Ve bu hedeflerden biri de kuşkusuz seçimler...

HAZİRAN HAREKETİ'NİN PAYINA DÜŞEN
Bu tabloda, toplumsal mücadele dinamiklerinin, sol-sosyalist örgüt ve bireylerin eşitlikçi, özgürlükçü, laik, bağımsız yeni bir cumhuriyet kurma amacıyla ortaklaştığı bir cephe olarak Haziran Hareketi'ni öncelikle ulaşması gereken doğal sınırlara bir an önce kavuşturmak gerekiyor. 
"Sol birlik"ten çok daha fazla anlam ifade etmesi gereken cephemiz, yukarıdaki değerlere sahip çıkarak AKP ile mücadele etmek isteyen samimi tüm güçler açısından gerçek ve ciddi bir çekim merkezi haline gelmeli. 

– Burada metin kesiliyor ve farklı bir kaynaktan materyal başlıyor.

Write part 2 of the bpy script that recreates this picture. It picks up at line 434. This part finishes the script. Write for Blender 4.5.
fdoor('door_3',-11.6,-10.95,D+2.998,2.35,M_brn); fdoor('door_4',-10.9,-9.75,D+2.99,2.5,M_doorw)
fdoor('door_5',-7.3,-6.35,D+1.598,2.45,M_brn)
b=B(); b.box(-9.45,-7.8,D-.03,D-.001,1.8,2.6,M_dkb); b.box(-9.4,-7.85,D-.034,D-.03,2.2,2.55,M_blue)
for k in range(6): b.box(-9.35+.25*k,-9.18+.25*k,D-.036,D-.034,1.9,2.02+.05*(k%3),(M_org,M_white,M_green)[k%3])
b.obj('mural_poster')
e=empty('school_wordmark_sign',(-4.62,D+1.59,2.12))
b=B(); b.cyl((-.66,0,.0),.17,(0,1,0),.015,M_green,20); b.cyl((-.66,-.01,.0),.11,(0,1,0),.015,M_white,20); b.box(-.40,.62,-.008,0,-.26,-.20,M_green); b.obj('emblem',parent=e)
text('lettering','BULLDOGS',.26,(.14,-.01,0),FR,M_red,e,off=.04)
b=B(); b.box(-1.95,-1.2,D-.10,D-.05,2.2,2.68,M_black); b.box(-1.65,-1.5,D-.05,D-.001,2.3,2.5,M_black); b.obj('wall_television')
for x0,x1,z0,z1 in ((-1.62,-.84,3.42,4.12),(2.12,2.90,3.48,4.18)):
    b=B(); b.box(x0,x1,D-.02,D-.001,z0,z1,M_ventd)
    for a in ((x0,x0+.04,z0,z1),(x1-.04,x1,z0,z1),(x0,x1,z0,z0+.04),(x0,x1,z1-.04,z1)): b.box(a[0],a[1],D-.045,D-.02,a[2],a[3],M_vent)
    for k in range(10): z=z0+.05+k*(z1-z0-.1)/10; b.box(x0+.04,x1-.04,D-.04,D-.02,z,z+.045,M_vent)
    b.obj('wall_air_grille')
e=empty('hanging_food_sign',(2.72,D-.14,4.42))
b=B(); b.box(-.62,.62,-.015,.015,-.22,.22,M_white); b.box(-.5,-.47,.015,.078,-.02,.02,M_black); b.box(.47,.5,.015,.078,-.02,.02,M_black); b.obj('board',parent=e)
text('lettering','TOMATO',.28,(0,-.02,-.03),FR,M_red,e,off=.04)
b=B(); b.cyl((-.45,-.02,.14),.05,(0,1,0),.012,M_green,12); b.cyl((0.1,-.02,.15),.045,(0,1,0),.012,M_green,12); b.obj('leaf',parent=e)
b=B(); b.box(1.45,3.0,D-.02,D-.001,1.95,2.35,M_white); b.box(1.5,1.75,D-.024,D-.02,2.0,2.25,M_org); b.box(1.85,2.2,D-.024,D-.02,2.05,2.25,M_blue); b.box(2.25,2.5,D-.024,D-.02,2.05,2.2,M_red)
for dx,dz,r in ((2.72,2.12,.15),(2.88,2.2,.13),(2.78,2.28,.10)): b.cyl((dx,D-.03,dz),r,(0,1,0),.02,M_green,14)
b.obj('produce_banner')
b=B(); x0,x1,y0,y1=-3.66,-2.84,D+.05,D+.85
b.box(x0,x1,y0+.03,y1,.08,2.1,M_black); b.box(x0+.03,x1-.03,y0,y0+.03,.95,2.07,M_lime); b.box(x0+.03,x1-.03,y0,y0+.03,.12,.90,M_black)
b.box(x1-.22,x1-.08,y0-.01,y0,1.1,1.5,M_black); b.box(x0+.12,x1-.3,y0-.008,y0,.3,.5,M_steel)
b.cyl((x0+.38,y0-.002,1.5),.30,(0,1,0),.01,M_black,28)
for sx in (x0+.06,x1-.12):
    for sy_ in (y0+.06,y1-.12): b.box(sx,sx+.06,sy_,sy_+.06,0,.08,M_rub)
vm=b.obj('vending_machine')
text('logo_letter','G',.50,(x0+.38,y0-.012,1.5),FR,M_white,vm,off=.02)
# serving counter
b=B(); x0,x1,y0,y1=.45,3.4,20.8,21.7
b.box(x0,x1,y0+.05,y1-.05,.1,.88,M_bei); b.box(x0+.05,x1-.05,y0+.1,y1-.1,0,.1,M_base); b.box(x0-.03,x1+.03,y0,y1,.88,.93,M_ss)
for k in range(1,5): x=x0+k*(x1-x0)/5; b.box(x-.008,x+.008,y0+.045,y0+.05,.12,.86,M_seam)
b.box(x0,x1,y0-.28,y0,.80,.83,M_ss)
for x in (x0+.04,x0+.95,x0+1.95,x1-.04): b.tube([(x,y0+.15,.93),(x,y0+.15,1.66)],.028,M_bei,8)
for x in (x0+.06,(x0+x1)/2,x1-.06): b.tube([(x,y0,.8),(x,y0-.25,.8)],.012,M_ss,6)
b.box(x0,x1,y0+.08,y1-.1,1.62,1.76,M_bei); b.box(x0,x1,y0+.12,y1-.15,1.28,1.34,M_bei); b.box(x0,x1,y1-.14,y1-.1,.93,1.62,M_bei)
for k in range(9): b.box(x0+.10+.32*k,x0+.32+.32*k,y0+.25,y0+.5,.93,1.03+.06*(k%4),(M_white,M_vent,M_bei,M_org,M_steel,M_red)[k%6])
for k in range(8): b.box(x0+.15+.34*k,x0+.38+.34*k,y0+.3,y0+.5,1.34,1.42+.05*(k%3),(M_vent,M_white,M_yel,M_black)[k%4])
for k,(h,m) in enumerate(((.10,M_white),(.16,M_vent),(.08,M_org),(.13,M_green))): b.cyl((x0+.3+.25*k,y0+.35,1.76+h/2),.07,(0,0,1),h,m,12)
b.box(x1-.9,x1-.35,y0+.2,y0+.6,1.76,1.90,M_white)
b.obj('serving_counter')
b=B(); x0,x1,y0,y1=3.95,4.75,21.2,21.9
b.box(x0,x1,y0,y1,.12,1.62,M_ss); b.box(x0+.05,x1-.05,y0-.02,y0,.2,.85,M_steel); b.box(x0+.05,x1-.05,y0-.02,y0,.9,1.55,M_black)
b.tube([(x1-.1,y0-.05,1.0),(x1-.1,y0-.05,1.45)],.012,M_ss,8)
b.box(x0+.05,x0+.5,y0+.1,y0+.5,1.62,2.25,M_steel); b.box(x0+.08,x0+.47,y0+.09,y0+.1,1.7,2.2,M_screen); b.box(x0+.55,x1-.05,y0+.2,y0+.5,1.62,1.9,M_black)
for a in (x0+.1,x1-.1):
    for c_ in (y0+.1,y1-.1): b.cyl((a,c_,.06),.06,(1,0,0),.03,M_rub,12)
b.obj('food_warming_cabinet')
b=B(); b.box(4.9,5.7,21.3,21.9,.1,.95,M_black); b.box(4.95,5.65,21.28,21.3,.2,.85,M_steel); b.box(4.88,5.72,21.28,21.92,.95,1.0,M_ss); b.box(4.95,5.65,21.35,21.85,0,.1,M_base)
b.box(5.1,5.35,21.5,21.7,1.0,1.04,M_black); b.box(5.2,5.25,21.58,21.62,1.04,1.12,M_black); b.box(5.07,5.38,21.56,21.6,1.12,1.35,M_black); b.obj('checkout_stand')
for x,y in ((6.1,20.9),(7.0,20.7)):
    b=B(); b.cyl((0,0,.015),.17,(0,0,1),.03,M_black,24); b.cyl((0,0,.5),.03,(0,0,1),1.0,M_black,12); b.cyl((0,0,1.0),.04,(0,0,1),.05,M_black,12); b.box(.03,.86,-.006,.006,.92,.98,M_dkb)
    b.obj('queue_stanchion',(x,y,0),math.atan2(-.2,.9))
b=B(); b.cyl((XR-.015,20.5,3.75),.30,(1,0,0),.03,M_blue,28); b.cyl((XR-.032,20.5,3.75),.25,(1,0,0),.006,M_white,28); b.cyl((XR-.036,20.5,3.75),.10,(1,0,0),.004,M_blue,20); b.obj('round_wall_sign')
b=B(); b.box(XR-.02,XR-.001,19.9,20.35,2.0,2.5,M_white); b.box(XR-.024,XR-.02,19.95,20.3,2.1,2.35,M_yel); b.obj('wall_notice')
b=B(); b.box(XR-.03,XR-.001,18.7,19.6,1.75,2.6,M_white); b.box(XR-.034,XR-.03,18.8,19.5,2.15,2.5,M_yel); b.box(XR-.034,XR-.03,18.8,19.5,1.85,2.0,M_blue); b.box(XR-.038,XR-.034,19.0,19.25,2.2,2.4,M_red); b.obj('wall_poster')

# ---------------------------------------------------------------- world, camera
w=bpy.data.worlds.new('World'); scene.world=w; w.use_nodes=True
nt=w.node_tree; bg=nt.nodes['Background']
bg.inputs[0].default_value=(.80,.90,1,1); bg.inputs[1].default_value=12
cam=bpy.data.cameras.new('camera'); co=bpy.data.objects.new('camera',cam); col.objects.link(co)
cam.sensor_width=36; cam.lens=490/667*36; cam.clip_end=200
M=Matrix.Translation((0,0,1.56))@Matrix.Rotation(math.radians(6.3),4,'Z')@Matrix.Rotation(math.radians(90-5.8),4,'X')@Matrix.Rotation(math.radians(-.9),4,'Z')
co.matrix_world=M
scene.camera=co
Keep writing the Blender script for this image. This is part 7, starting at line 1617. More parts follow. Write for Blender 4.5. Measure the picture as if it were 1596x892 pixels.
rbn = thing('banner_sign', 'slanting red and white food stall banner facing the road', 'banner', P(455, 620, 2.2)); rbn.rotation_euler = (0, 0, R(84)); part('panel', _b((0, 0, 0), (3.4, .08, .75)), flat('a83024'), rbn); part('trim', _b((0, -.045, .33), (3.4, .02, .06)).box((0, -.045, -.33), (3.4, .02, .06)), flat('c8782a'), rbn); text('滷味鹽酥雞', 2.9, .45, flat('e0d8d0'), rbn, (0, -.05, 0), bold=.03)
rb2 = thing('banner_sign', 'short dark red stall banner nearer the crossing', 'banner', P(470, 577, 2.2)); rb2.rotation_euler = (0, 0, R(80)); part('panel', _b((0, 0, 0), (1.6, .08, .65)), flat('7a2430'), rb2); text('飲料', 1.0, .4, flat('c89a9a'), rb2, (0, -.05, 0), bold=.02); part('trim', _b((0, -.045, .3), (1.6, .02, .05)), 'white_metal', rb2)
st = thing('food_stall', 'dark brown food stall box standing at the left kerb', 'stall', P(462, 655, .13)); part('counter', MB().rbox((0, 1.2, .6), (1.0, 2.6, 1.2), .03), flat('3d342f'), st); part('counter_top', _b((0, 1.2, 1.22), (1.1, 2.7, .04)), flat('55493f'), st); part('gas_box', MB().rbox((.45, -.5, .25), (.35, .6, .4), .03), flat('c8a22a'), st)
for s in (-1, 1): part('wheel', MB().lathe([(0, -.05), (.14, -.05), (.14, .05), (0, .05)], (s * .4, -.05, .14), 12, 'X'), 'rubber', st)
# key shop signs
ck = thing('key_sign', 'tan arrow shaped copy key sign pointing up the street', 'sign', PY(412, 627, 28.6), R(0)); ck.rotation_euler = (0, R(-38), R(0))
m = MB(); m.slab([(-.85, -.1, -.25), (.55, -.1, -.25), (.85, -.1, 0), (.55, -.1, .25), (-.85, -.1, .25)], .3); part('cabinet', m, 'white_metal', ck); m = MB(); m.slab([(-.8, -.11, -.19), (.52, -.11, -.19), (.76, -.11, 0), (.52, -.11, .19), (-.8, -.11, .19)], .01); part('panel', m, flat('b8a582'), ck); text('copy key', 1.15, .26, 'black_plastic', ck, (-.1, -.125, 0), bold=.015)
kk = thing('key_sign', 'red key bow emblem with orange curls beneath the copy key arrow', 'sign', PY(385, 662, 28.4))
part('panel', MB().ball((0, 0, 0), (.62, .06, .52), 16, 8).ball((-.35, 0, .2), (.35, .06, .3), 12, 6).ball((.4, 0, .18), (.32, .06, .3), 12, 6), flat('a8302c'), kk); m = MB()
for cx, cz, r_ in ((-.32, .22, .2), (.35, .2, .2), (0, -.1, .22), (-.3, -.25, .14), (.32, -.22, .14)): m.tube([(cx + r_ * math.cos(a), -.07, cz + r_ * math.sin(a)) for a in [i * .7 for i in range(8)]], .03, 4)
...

Siyasal müdahaleler ve seslenilecek kesimler
Düzen cephesinde, AKP ile mücadele alanında doldurulamayan boşluğun çok geniş toplumsal kesimleri etkilediği görülüyor. "Bu kesimlerin hangilerini kapsamalıyız?" sorusuna basit bir yanıt öneriyorum: Gericilik karşıtı ve kaderini emperyalist komuta merkezlerine bağlamamış herkes, HAZİRAN çağrısının muhatabıdır.   
Ancak siyaset alanında muhataplık mektup yazıp cevap beklemek şeklinde ilerlemiyor. Burada kilit kavramlardan en önemlisi siyaset, siyasi müdahaleler... HAZİRAN, AKP'nin politik saldırılarına politik yanıtlar üretebildiği, siyasi bir kimliği inşa edebildiği oranda dinleyici, izleyici ve katılımcı sayısını artırabilir. 

Derinleşme
Hareketin gerçek ve ciddi bir toplumsal güç haline gelmesi bakımından bir diğer önemli kavram ise "derinleşme". 
Cumhuriyet tartışmasının yaşandığı bir dönemde, iktidar alternatifinin şekillenmesi, iktisat politikaları, dış politika, anayasa, hukuk, tarih, akademi, kültür-sanat, kent ve çevre politikaları, emek süreçleri gibi birçok alanda Türkiye'nin zengin sol/sosyalist birikiminin havalandırılmasını gerektiriyor. AKP cenahının cehaleti karşısında Türkiye'nin aydınlık yüzünün üretimi ve müdahalesi, üretimlerin toplumsal mücadelelerle etkileşime girmesi, birbirlerine ilham vermesi çok önemli. Düşünen, üreten, yaratıcı ve genç bir kuşağın yüzünü umutla ülkesine dönebilmesi için buna ihtiyacımız var. 

SIÇRAMA TAHTASI OLABİLİR
Seçimlerle bu başlıkların ne ilgisi mi var?
Var... 
Düzenin krizi, uluslararası konjonktür, siyasi öznelerin konumu gibi başlıklar sıralandığında, Türkiye'de sosyalist hareketin toplumsallaşabilmesi açısından teorik olarak büyük olanakların var olduğu bir dönemden geçiyoruz. 2013 Haziran'ını temsil eden, geniş bir toplumsal alanda siyasi mücadele etmekten korkmayan, ciddi, üretken ve bağımsız bir güç olarak sosyalist hareket 2015 seçimlerinden sıçrama yaparak çıkabilir. 

Öyleyse soru şudur...
Sosyalizmi gerçek siyaset sahnesine çıkarmaya cesaretimiz var mı?